The Stellar Populations of M33's Outer Regions IV: Inflow History and Chemical Evolution

TL;DR

This study models the chemical evolution of M33's outer regions, showing that gas inflow over several billion years better explains observed stellar populations than closed models, with implications for galaxy formation.

Contribution

It introduces a chemical evolution model incorporating gas inflow and outflow, fitting observed CMD data and constraining inflow history in M33's outskirts.

Findings

Gas inflow models outperform closed box models.

Majority of gas inflow occurred in the last 7 Gyr.

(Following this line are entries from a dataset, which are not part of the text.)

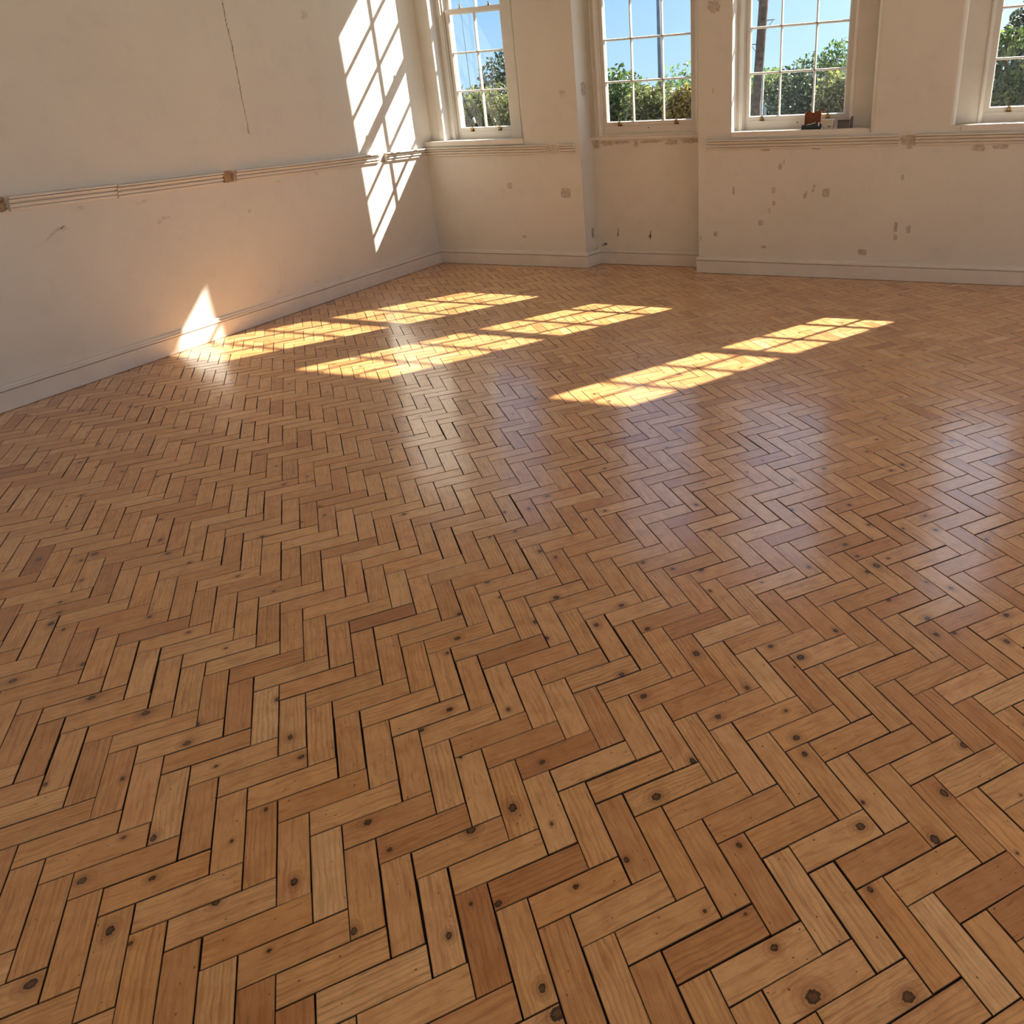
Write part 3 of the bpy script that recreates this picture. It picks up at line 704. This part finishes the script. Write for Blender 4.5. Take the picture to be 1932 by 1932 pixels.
def leaf_mat(name, cols, trans=.35):
    m = bpy.data.materials.new(name); m.use_nodes = True; nt = m.node_tree; nt.nodes.clear(); k = NT(nt)
    out = k.n('ShaderNodeOutputMaterial'); b = k.n('ShaderNodeBsdfPrincipled'); tl = k.n('ShaderNodeBsdfTranslucent'); mx = k.n('ShaderNodeMixShader')
    a = k.n('ShaderNodeAttribute', attribute_name='leafrnd').outputs['Fac']
    c = k.ramp(a, [(i/(len(cols)-1), c_) for i, c_ in enumerate(cols)])
    k.l(c, b.inputs['Base Color']); b.inputs['Roughness'].default_value = .38; k.l(k.mix(1., c, (1.3, 1.5, .6), 'MULTIPLY'), tl.inputs[0])
    mx.inputs[0].default_value = trans; k.l(b.outputs[0], mx.inputs[1]); k.l(tl.outputs[0], mx.inputs[2]); k.l(mx.outputs[0], out.inputs[0]); return m
L_OLIVE = leaf_mat('olive_leaves', [(.06, .07, .04), (.17, .17, .10), (.36, .33, .21), (.11, .12, .07)])
L_DARK = leaf_mat('dark_evergreen_leaves', [(.012, .022, .016), (.035, .055, .036), (.085, .115, .075), (.25, .28, .22)], .2)
L_GREEN = leaf_mat('fresh_green_leaves', [(.03, .06, .03), (.09, .14, .06), (.24, .29, .14), (.06, .09, .05)])
L_YELL = leaf_mat('golden_leaves', [(.12, .10, .05), (.28, .22, .10), (.48, .36, .15), (.10, .09, .05)])
L_FAR = leaf_mat('hazy_leaves', [(.10, .15, .12), (.16, .22, .16), (.26, .32, .24)])
M_BARK = simple('bark', (.09, .065, .05), .9, .25, 12, 1)

def leaves(name, parent, blobs, n, size, m, seed, stretch=1.7, up=0.):
    """leaf blades scattered through ellipsoid clumps (cx,cy,cz,rx,ry,rz)"""
    rr = random.Random(seed); V, F, A = [], [], []
    vol = [b[3]*b[4]*b[5] for b in blobs]; tot = sum(vol)
    for b, vv in zip(blobs, vol):
        for _ in range(int(n*vv/tot)):
            while True:
                p = Vector((rr.uniform(-1, 1), rr.uniform(-1, 1), rr.uniform(-1, 1)))
                if .25 < p.length < 1: break
            bumpy = 1 + .22*mnoise.noise(Vector((p.x*3+b[0], p.y*3, p.z*3+seed)))
            c = Vector((b[0]+p.x*b[3]*bumpy, b[1]+p.y*b[4]*bumpy, b[2]+p.z*b[5]*bumpy))
            if c.z < GZ0+.02: continue
            d = Vector((rr.gauss(0, 1), rr.gauss(0, 1), rr.gauss(up, 1))).normalized()
            s = d.cross(Vector((rr.gauss(0, 1), rr.gauss(0, 1), rr.gauss(0, 1)))).normalized()
            sz = size*rr.uniform(.6, 1.3); a = d*sz*stretch/2; q = s*sz/2; i = len(V)
            nn = d.cross(s)*sz*.12
            V += [c-a, c+q*.9+nn, c+a, c-q*.9+nn]; F += [(i, i+1, i+2, i+3)]; A.append(rr.random())
    me = bpy.data.meshes.new(name); me.from_pydata(V, [], F)
    at = me.attributes.new('leafrnd', 'FLOAT', 'FACE'); at.data.foreach_set('value', A)
    me.materials.append(m); return link(name, me, parent)

def bush(name, label, cat, base, blobs, n, size, m, seed, stretch=1.7, up=0., stems=4, group=None):
    """blobs are given in world coordinates"""
    e = tag(empty(name, (*base, GZ0)), label, cat, group)
    B = [(b[0]-base[0], b[1]-base[1], b[2]-GZ0, *b[3:]) for b in blobs]
    # leaves are built about the plant's own base
    f = leaves('foliage', e, blobs, n, size, m, seed, stretch, up)
    f.data.transform(Matrix.Translation((-base[0], -base[1], -GZ0)))
    bm = bmesh.new(); rr = random.Random(seed)
    for b in (B*4)[:max(stems, len(B))]:
        tube(bm, [(0+rr.uniform(-.06, .06), rr.uniform(-.06, .06), -.02), (b[0]*.4+rr.uniform(-.1, .1), b[1]*.4, b[2]*.45), (b[0]+rr.uniform(-.3, .3)*b[3], b[1], b[2]+b[5]*.3)], .035, 7, .010)
    obj('stem', bm, M_BARK, e); return e

bush('laurel_bush', 'dark leafy bush rising against the sky behind the corner window', 'bush', (-2.0, 5.4),
     [(-1.98, 5.4, 1.98, .52, .45, .66), (-2.45, 5.4, 1.80, .34, .40, .34), (-1.7, 5.5, 1.2, .9, .5, .8)], 6500, .055, L_DARK, 11)
bush('olive_hedge', 'pale olive shrub filling the lowest panes of the corner window', 'bush', (-1.75, 4.3),
     [(-1.55, 4.3, 1.22, .75, .4, .78), (-2.1, 4.35, 1.20, .7, .4, .80), (-1.1, 4.2, 1.0, .6, .4, .75)], 9000, .04, L_OLIVE, 12, 3.2, 1.0)
bush('green_shrub', 'bright green bush at the left of the alcove window', 'bush', (-.42, 6.9),
     [(-.50, 7.2, 1.50, .62, .5, .85), (-.25, 7.1, 1.1, .55, .5, .8), (-.8, 7.1, 1.0, .6, .4, .9)], 8000, .065, L_GREEN, 13)
bush('olive_shrub', 'olive green bush behind the lamp post', 'bush', (.6, 6.1),
     [(.45, 6.1, 1.27, .5, .4, .74), (.85, 6.15, 1.27, .5, .4, .72), (.6, 6.0, .8, .6, .4, .8)], 7500, .045, L_OLIVE, 14, 2.6)
gs = bush('golden_shrub', 'golden topped grey green bush at the right of the alcove window', 'bush', (1.45, 5.2),
     [(1.55, 5.2, 1.62, .33, .22, .30), (1.82, 5.2, 1.58, .26, .22, .26), (1.28, 5.2, 1.5, .2, .2, .2)], 2600, .042, L_YELL, 15, 2.2)
lf = leaves('lower_foliage', gs, [(1.6, 5.25, .95, .62, .26, .62)], 3600, .042, L_OLIVE, 16, 2.2)
lf.data.transform(Matrix.Translation((-1.45, -5.2, -GZ0)))
bush('wispy_sapling', 'thin twiggy sapling showing faintly above the olive bush', 'sapling', (-2.3, 18.0),
     [(-2.3, 18.0, 2.1, 1.1, .6, .75), (-1.2, 18.0, 1.9, 1.2, .6, .55)], 700, .09, L_FAR, 17, 2.4, stems=14)
bush('ivy_hedge', 'pale olive hedge just behind the brown wooden pole', 'hedge', (1.6, 14.6),
     [(1.2, 14.6, 1.50, .75, .4, .85), (1.9, 14.6, 1.3, .7, .4, .9), (.7, 14.6, 1.0, .7, .4, .9)], 5200, .075, L_OLIVE, 18)
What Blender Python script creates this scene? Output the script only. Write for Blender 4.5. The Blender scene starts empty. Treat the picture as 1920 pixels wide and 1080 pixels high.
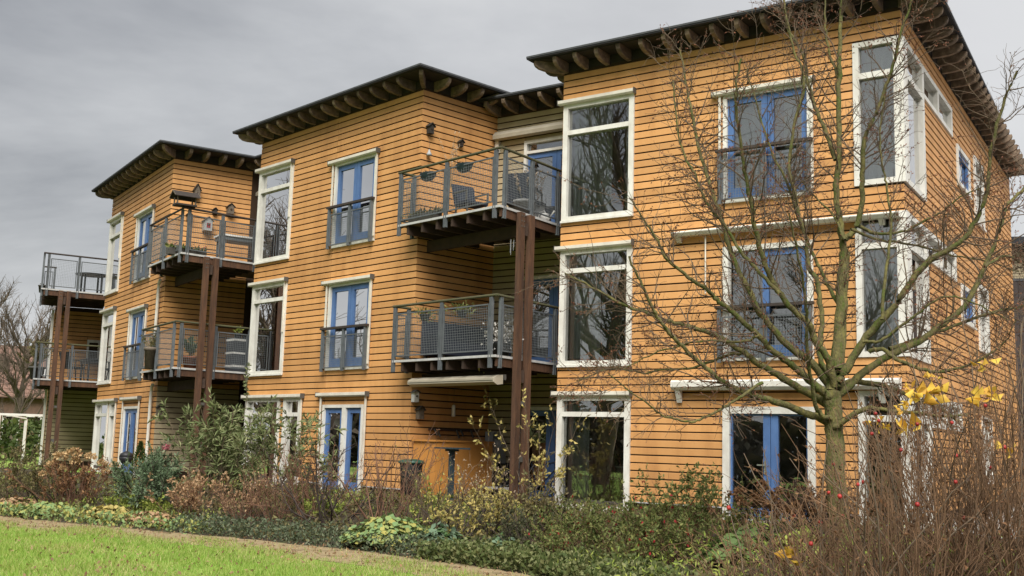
import bpy, bmesh, math, random
import numpy as np

random.seed(11)
RNG = np.random.default_rng(11)
D = bpy.data
SC = bpy.context.scene
COL = SC.collection

# ------------------------------------------------------------------ camera
cam_d = D.cameras.new('camera')
cam_d.sensor_width = 36.0
cam_d.lens = 2071.33 / 1920 * 36.0
cam_d.clip_start = 0.1
cam_d.clip_end = 2000.0
cam = D.objects.new('camera', cam_d)
COL.objects.link(cam)
SC.camera = cam
from mathutils import Matrix, Vector
PITCH, ROLL = 0.1415, -0.0285
_z = Vector((0, -math.sin(PITCH), math.cos(PITCH)))
_x = Vector((1, 0, 0))
_f = Vector((0, math.cos(PITCH), math.sin(PITCH)))
_r = math.cos(ROLL) * _x - math.sin(ROLL) * _z
_u = math.sin(ROLL) * _x + math.cos(ROLL) * _z
M = Matrix.Identity(4)
for i in range(3):
    M[i][0], M[i][1], M[i][2] = _r[i], _u[i], -_f[i]
M[0][3], M[1][3], M[2][3] = 0.0, 0.0, 1.6
cam.matrix_world = M

# ------------------------------------------------------------------ sky, sun, exposure
SUN_EL, SUN_AZ = math.radians(50), math.radians(181)      # azimuth clockwise from +Y (behind the viewer)
w = D.worlds.new('World')
SC.world = w
w.use_nodes = True
nt = w.node_tree
for n in list(nt.nodes):
    nt.nodes.remove(n)
N = nt.nodes.new
L = nt.links.new
out = N('ShaderNodeOutputWorld')
bg = N('ShaderNodeBackground')
sky = N('ShaderNodeTexSky')
sky.sky_type = 'NISHITA'
sky.sun_disc = False
sky.sun_elevation = SUN_EL
sky.sun_rotation = SUN_AZ
sky.air_density = 1.5
sky.dust_density = 3.0
tc = N('ShaderNodeTexCoord')
sep = N('ShaderNodeSeparateXYZ')
L(tc.outputs['Generated'], sep.inputs[0])
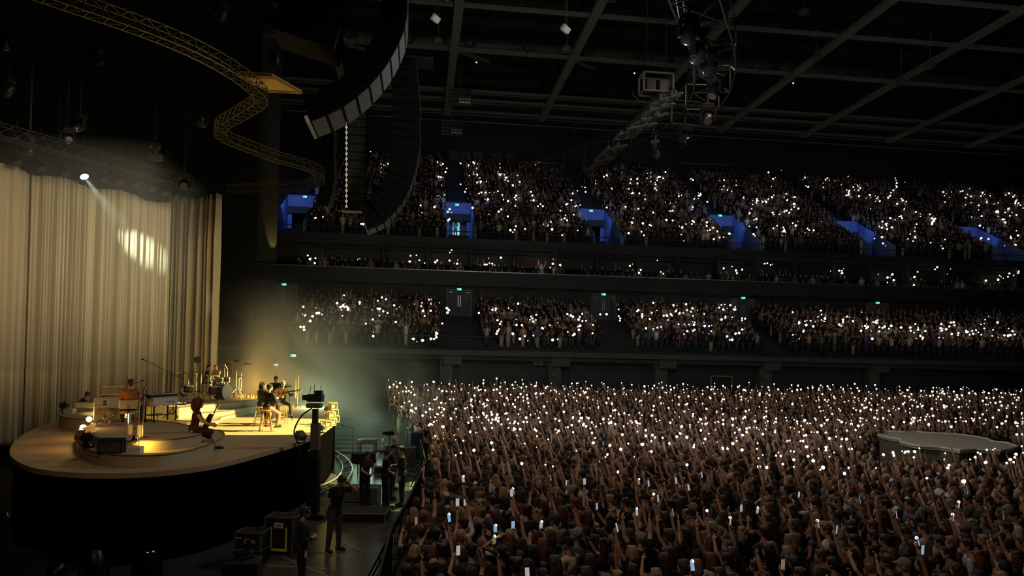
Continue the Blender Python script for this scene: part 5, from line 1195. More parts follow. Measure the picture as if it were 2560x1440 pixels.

Predicted [alpha/Fe] ratios are lower than Milky Way's halo.

Abstract

We have modelled the observed color-magnitude diagram (CMD) at one location in M33's outskirts under the framework of a simple chemical evolution scenario which adopts instantaneous and delayed recycling for the nucleosynthetic products of Type II and Ia supernovae. In this scenario, interstellar gas forms stars at a rate modulated by the Kennicutt-Schmidt relation and gas outflow occurs at a rate proportional to the star formation rate (SFR). With this approach, we put broad constraints on the role of gas flows during this region's evolution and compare its [alpha/Fe] vs. [Fe/H] relation with that of other Local Group systems. We find that models with gas inflow are significantly better than the closed box model at reproducing the observed distribution of stars in the CMD. The best models have a majority of gas inflow taking place in the last 7 Gyr, and relatively little in the last 3 Gyr. These models predict most stars in this region to have [alpha/Fe] ratios lower than the bulk of the Milky Way's halo. The predictions for the present-day SFR, gas mass, and oxygen abundance compare favorably to independent empirical estimates. Our results paint a picture in which M33's outer disc formed from the protracted inflow of gas over several Gyr with at least half of the total inflow occurring since z ~ 1.